**Dataset content**
** start **

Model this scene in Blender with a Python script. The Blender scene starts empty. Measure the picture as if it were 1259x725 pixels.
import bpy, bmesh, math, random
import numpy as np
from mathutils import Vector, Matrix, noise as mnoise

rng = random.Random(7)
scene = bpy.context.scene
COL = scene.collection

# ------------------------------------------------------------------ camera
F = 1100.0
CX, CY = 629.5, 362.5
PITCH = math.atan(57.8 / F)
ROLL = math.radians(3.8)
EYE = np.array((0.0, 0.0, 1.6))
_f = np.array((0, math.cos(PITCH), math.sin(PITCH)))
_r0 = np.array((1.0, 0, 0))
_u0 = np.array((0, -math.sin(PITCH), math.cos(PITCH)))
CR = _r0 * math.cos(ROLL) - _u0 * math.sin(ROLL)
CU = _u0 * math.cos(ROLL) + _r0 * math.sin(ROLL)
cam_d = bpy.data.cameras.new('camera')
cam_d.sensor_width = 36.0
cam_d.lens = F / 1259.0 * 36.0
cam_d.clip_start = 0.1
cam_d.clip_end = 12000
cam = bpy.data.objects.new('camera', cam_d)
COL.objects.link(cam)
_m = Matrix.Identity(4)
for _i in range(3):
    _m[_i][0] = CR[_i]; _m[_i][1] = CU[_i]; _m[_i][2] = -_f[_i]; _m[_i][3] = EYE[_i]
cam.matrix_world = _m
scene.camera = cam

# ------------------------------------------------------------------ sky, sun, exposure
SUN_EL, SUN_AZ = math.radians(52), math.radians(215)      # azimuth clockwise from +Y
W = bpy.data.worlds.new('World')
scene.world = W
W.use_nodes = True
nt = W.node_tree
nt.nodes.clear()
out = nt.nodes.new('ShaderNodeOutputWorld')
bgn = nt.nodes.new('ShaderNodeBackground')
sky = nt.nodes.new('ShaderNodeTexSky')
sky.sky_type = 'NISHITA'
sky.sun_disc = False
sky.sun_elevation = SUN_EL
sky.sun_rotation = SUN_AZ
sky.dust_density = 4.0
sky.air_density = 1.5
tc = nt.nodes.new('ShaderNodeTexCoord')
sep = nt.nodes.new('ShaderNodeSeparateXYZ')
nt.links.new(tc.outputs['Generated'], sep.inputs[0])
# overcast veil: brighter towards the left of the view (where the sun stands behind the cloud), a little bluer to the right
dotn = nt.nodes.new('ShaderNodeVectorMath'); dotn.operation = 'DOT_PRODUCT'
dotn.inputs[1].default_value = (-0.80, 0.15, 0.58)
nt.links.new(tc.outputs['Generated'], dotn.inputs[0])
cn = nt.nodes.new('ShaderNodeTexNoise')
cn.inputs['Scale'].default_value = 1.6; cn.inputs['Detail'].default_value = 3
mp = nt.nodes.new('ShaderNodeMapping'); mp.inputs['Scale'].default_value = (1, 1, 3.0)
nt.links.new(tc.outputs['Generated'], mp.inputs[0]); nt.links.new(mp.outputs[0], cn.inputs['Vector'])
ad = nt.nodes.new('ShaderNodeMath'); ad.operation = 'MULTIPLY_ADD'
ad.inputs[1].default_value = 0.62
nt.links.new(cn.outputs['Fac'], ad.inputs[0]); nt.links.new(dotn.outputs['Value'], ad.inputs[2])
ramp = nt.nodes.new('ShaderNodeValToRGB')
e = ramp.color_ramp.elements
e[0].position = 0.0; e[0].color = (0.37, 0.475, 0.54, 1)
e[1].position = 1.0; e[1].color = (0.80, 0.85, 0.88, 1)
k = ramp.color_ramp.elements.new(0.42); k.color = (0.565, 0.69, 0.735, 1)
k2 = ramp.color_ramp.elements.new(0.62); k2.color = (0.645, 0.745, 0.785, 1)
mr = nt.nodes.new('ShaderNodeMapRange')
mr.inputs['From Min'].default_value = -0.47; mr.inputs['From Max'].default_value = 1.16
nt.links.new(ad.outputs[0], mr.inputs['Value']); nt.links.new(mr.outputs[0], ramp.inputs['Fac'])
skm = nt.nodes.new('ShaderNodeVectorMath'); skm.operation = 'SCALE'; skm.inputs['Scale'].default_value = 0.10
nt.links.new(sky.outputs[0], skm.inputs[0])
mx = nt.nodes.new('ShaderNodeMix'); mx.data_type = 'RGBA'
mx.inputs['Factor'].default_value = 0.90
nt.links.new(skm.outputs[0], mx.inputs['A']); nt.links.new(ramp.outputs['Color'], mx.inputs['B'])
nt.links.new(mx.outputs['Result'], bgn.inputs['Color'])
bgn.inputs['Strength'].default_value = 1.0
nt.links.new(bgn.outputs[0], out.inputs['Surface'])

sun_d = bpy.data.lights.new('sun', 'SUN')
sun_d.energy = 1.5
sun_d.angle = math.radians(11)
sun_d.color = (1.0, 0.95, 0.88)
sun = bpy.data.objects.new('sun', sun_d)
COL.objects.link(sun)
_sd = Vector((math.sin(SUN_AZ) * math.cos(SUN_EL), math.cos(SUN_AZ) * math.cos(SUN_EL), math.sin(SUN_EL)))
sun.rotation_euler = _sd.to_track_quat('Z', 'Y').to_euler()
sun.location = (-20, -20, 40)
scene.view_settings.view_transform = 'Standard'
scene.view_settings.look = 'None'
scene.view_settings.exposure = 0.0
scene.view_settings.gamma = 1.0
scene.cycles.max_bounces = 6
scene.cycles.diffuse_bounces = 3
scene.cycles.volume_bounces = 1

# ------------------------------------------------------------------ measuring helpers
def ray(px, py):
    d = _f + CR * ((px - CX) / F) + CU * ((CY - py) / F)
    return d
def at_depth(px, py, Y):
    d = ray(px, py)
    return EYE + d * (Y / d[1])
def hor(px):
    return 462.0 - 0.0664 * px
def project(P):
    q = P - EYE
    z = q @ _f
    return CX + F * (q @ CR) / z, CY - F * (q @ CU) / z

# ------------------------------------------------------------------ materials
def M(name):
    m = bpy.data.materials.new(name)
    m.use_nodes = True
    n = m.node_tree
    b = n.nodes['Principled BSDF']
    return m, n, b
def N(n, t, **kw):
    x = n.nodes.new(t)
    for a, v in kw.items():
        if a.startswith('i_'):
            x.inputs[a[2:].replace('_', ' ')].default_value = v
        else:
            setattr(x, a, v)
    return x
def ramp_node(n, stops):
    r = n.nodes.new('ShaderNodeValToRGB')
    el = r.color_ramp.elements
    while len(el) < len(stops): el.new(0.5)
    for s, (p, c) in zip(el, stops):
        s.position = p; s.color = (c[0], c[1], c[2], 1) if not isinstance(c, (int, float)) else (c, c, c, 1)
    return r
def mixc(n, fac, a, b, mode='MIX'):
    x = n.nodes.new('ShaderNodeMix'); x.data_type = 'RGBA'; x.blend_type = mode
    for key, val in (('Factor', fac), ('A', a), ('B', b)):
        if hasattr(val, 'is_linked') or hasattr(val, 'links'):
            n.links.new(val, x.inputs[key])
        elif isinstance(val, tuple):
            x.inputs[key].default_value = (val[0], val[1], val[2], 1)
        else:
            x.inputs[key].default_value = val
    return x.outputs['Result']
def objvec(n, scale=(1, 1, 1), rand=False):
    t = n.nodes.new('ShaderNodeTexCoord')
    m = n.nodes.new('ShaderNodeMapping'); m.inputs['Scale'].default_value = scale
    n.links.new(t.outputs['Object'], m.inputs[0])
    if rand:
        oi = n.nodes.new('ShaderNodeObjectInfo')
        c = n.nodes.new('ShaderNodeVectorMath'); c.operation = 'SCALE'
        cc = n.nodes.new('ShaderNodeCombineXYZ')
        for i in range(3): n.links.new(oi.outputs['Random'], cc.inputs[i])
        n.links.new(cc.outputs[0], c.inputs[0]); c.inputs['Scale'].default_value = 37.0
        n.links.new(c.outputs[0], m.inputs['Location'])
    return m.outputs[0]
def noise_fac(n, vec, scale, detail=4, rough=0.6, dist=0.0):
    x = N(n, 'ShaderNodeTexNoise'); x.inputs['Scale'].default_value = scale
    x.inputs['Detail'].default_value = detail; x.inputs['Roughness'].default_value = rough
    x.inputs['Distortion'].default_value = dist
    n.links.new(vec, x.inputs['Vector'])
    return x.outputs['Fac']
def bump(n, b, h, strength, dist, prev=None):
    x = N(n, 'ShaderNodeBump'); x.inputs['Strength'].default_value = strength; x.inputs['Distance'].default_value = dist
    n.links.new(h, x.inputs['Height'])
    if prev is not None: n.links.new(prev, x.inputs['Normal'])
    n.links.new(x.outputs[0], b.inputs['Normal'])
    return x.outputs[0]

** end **

**What is being asked**
Please give an exact restatement of only the lines from the beginning of the material above to the line with "scene.camera = cam", inclusive.

**Problem solution**
Model this scene in Blender with a Python script. The Blender scene starts empty. Measure the picture as if it were 1259x725 pixels.
import bpy, bmesh, math, random
import numpy as np
from mathutils import Vector, Matrix, noise as mnoise

rng = random.Random(7)
scene = bpy.context.scene
COL = scene.collection

# ------------------------------------------------------------------ camera
F = 1100.0
CX, CY = 629.5, 362.5
PITCH = math.atan(57.8 / F)
ROLL = math.radians(3.8)
EYE = np.array((0.0, 0.0, 1.6))
_f = np.array((0, math.cos(PITCH), math.sin(PITCH)))
_r0 = np.array((1.0, 0, 0))
_u0 = np.array((0, -math.sin(PITCH), math.cos(PITCH)))
CR = _r0 * math.cos(ROLL) - _u0 * math.sin(ROLL)
CU = _u0 * math.cos(ROLL) + _r0 * math.sin(ROLL)
cam_d = bpy.data.cameras.new('camera')
cam_d.sensor_width = 36.0
cam_d.lens = F / 1259.0 * 36.0
cam_d.clip_start = 0.1
cam_d.clip_end = 12000
cam = bpy.data.objects.new('camera', cam_d)
COL.objects.link(cam)
_m = Matrix.Identity(4)
for _i in range(3):
    _m[_i][0] = CR[_i]; _m[_i][1] = CU[_i]; _m[_i][2] = -_f[_i]; _m[_i][3] = EYE[_i]
cam.matrix_world = _m
scene.camera = cam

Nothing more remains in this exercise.